PROMPT: Output the full listing below exactly as it reads, and skip anything that is a picture.

DATA SEGMENT:
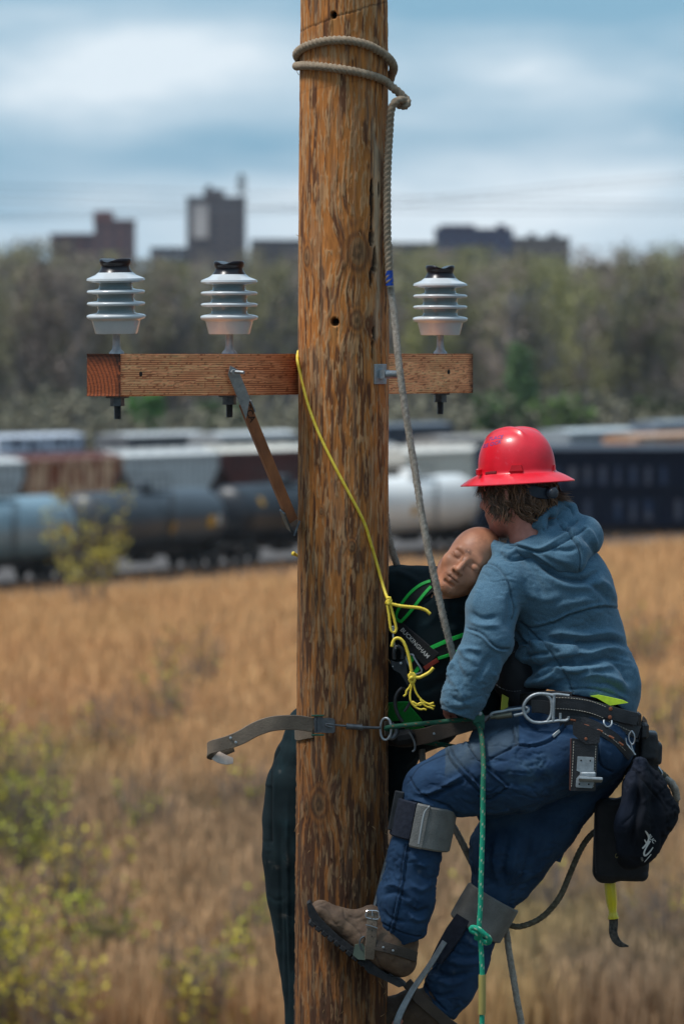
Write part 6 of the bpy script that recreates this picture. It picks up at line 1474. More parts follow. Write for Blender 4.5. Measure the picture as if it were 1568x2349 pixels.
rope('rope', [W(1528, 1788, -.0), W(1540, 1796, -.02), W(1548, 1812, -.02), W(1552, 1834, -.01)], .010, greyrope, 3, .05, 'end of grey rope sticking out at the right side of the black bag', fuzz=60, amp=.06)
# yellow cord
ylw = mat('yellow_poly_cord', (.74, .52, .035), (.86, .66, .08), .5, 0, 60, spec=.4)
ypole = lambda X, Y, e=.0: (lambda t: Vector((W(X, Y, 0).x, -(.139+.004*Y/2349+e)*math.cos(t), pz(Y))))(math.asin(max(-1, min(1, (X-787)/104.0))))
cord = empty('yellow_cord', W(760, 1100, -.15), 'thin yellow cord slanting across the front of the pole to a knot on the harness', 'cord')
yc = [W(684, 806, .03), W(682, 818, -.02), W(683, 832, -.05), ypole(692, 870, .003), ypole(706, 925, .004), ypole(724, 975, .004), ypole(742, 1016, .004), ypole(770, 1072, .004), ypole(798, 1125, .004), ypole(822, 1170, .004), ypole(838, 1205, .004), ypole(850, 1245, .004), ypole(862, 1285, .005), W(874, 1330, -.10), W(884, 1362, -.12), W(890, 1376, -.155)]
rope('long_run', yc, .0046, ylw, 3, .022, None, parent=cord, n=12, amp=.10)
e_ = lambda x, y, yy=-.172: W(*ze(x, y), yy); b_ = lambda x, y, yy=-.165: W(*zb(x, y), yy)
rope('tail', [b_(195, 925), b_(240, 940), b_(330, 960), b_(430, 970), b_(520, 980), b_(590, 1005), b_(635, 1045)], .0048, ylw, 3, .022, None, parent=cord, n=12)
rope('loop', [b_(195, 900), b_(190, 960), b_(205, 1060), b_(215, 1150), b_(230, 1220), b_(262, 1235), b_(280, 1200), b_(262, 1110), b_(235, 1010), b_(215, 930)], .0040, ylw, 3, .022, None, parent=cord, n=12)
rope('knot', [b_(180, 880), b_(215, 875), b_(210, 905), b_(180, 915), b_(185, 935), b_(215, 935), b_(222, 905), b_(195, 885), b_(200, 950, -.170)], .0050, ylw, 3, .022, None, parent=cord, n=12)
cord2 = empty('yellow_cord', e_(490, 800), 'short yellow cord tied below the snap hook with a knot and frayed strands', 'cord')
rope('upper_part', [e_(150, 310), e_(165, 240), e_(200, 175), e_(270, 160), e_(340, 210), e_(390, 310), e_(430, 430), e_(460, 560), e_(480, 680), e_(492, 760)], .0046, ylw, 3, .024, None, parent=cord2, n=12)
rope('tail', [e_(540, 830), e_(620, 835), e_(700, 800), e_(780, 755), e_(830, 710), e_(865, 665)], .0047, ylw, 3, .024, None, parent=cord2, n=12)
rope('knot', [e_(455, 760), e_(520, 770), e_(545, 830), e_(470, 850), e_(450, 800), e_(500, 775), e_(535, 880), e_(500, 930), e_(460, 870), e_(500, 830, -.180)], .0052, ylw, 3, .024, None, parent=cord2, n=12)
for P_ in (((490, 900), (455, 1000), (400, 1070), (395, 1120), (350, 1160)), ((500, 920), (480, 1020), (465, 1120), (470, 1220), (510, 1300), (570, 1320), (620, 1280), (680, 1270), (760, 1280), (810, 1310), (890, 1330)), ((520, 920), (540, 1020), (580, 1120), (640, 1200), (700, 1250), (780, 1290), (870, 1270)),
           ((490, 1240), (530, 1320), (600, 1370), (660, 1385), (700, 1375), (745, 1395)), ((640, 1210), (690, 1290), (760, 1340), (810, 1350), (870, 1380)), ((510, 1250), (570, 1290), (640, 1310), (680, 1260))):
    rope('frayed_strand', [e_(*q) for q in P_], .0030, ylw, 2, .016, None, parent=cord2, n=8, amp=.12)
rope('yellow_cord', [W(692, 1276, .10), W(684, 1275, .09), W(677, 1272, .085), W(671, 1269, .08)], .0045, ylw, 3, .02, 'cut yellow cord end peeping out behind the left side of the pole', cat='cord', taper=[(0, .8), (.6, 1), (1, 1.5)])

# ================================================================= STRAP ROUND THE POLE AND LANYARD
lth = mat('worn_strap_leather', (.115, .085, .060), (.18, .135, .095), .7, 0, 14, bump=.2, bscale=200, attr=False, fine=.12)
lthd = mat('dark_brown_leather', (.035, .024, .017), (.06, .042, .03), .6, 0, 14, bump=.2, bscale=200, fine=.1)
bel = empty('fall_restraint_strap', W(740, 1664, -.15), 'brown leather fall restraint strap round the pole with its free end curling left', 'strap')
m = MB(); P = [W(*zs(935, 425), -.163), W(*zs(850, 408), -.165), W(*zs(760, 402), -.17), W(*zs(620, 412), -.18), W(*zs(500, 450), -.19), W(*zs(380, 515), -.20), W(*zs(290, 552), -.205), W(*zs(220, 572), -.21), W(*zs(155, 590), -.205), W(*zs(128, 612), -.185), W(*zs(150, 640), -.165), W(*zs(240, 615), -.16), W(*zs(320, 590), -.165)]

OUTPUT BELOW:
Write part 6 of the bpy script that recreates this picture. It picks up at line 1474. More parts follow. Write for Blender 4.5. Measure the picture as if it were 1568x2349 pixels.
rope('rope', [W(1528, 1788, -.0), W(1540, 1796, -.02), W(1548, 1812, -.02), W(1552, 1834, -.01)], .010, greyrope, 3, .05, 'end of grey rope sticking out at the right side of the black bag', fuzz=60, amp=.06)
# yellow cord
ylw = mat('yellow_poly_cord', (.74, .52, .035), (.86, .66, .08), .5, 0, 60, spec=.4)
ypole = lambda X, Y, e=.0: (lambda t: Vector((W(X, Y, 0).x, -(.139+.004*Y/2349+e)*math.cos(t), pz(Y))))(math.asin(max(-1, min(1, (X-787)/104.0))))
cord = empty('yellow_cord', W(760, 1100, -.15), 'thin yellow cord slanting across the front of the pole to a knot on the harness', 'cord')
yc = [W(684, 806, .03), W(682, 818, -.02), W(683, 832, -.05), ypole(692, 870, .003), ypole(706, 925, .004), ypole(724, 975, .004), ypole(742, 1016, .004), ypole(770, 1072, .004), ypole(798, 1125, .004), ypole(822, 1170, .004), ypole(838, 1205, .004), ypole(850, 1245, .004), ypole(862, 1285, .005), W(874, 1330, -.10), W(884, 1362, -.12), W(890, 1376, -.155)]
rope('long_run', yc, .0046, ylw, 3, .022, None, parent=cord, n=12, amp=.10)
e_ = lambda x, y, yy=-.172: W(*ze(x, y), yy); b_ = lambda x, y, yy=-.165: W(*zb(x, y), yy)
rope('tail', [b_(195, 925), b_(240, 940), b_(330, 960), b_(430, 970), b_(520, 980), b_(590, 1005), b_(635, 1045)], .0048, ylw, 3, .022, None, parent=cord, n=12)
rope('loop', [b_(195, 900), b_(190, 960), b_(205, 1060), b_(215, 1150), b_(230, 1220), b_(262, 1235), b_(280, 1200), b_(262, 1110), b_(235, 1010), b_(215, 930)], .0040, ylw, 3, .022, None, parent=cord, n=12)
rope('knot', [b_(180, 880), b_(215, 875), b_(210, 905), b_(180, 915), b_(185, 935), b_(215, 935), b_(222, 905), b_(195, 885), b_(200, 950, -.170)], .0050, ylw, 3, .022, None, parent=cord, n=12)
cord2 = empty('yellow_cord', e_(490, 800), 'short yellow cord tied below the snap hook with a knot and frayed strands', 'cord')
rope('upper_part', [e_(150, 310), e_(165, 240), e_(200, 175), e_(270, 160), e_(340, 210), e_(390, 310), e_(430, 430), e_(460, 560), e_(480, 680), e_(492, 760)], .0046, ylw, 3, .024, None, parent=cord2, n=12)
rope('tail', [e_(540, 830), e_(620, 835), e_(700, 800), e_(780, 755), e_(830, 710), e_(865, 665)], .0047, ylw, 3, .024, None, parent=cord2, n=12)
rope('knot', [e_(455, 760), e_(520, 770), e_(545, 830), e_(470, 850), e_(450, 800), e_(500, 775), e_(535, 880), e_(500, 930), e_(460, 870), e_(500, 830, -.180)], .0052, ylw, 3, .024, None, parent=cord2, n=12)
for P_ in (((490, 900), (455, 1000), (400, 1070), (395, 1120), (350, 1160)), ((500, 920), (480, 1020), (465, 1120), (470, 1220), (510, 1300), (570, 1320), (620, 1280), (680, 1270), (760, 1280), (810, 1310), (890, 1330)), ((520, 920), (540, 1020), (580, 1120), (640, 1200), (700, 1250), (780, 1290), (870, 1270)),
           ((490, 1240), (530, 1320), (600, 1370), (660, 1385), (700, 1375), (745, 1395)), ((640, 1210), (690, 1290), (760, 1340), (810, 1350), (870, 1380)), ((510, 1250), (570, 1290), (640, 1310), (680, 1260))):
    rope('frayed_strand', [e_(*q) for q in P_], .0030, ylw, 2, .016, None, parent=cord2, n=8, amp=.12)
rope('yellow_cord', [W(692, 1276, .10), W(684, 1275, .09), W(677, 1272, .085), W(671, 1269, .08)], .0045, ylw, 3, .02, 'cut yellow cord end peeping out behind the left side of the pole', cat='cord', taper=[(0, .8), (.6, 1), (1, 1.5)])

# ================================================================= STRAP ROUND THE POLE AND LANYARD
lth = mat('worn_strap_leather', (.115, .085, .060), (.18, .135, .095), .7, 0, 14, bump=.2, bscale=200, attr=False, fine=.12)
lthd = mat('dark_brown_leather', (.035, .024, .017), (.06, .042, .03), .6, 0, 14, bump=.2, bscale=200, fine=.1)
bel = empty('fall_restraint_strap', W(740, 1664, -.15), 'brown leather fall restraint strap round the pole with its free end curling left', 'strap')
m = MB(); P = [W(*zs(935, 425), -.163), W(*zs(850, 408), -.165), W(*zs(760, 402), -.17), W(*zs(620, 412), -.18), W(*zs(500, 450), -.19), W(*zs(380, 515), -.20), W(*zs(290, 552), -.205), W(*zs(220, 572), -.21), W(*zs(155, 590), -.205), W(*zs(128, 612), -.185), W(*zs(150, 640), -.165), W(*zs(240, 615), -.16), W(*zs(320, 590), -.165)]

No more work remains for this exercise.